An off-site project by Ikon Gallery will see the boy choristers of Birmingham Cathedral Choir singing Evensong lying down on the floor of the nave, rather than standing in the stalls. Untitled (a retrospective view of the pathway), is a site-specific work at Birmingham Cathedral on 15 and 17 June 2016. The work is by Birmingham-born Roger Hiorns, a Turner Prize-nominated artist and ex-Cathedral Chorister.
The event will be a full service, rather than a performance, led by the Dean of Birmingham, The Very Revd Catherine Ogle, with the choir directed by Canon Marcus Huxley, Director of Music. The Dean of Birmingham, The Very Revd Catherine Ogle, said: ‘We are pleased to be working with Roger Hiorns; an artist of vision, like Roger, enables us to see and experience things differently and to gain new insights into our ancient practices. I’m looking forward to a deep reflection on issues of spirit and corporality, life and death. The Christian church has a long tradition of engagement with the arts and we’re thrilled to be taking part in this first-ever artist curated Evensong.’
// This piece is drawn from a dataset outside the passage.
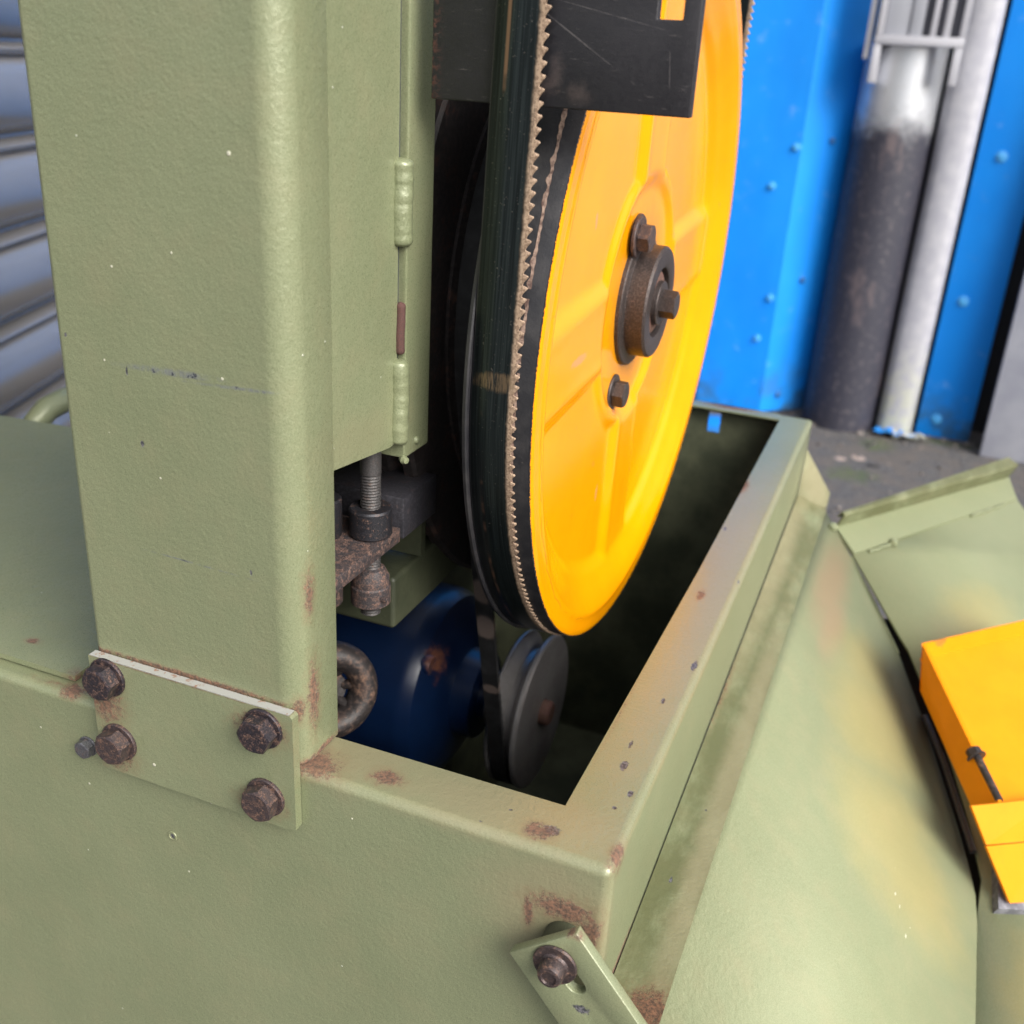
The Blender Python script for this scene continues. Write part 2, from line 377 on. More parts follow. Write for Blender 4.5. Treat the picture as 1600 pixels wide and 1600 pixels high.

The arrangement of Hiorns’ choir - scattered within the body of the cathedral rather than the conventional placement of neat rows - plays on our tendency to read horizontality as a submission to gravity – in contrast to verticality as a sign of life, consciousness and volition. This concept is reaffirmed in Edward Burne-Jones’ stained glass windows at the western end of the Cathedral. Depicting the Last Judgment, the panes show Christian souls rising up from their graves on their way to the enjoyment of eternal life in heaven.
Hiorns, through his influential practice, consciously places the human back at the centre of art. Proposing new pathways into how artists can continue to make and behave, Hiorns focuses on various aspects of modern life - often through current affairs - closely analysing what is assumed or taken for granted.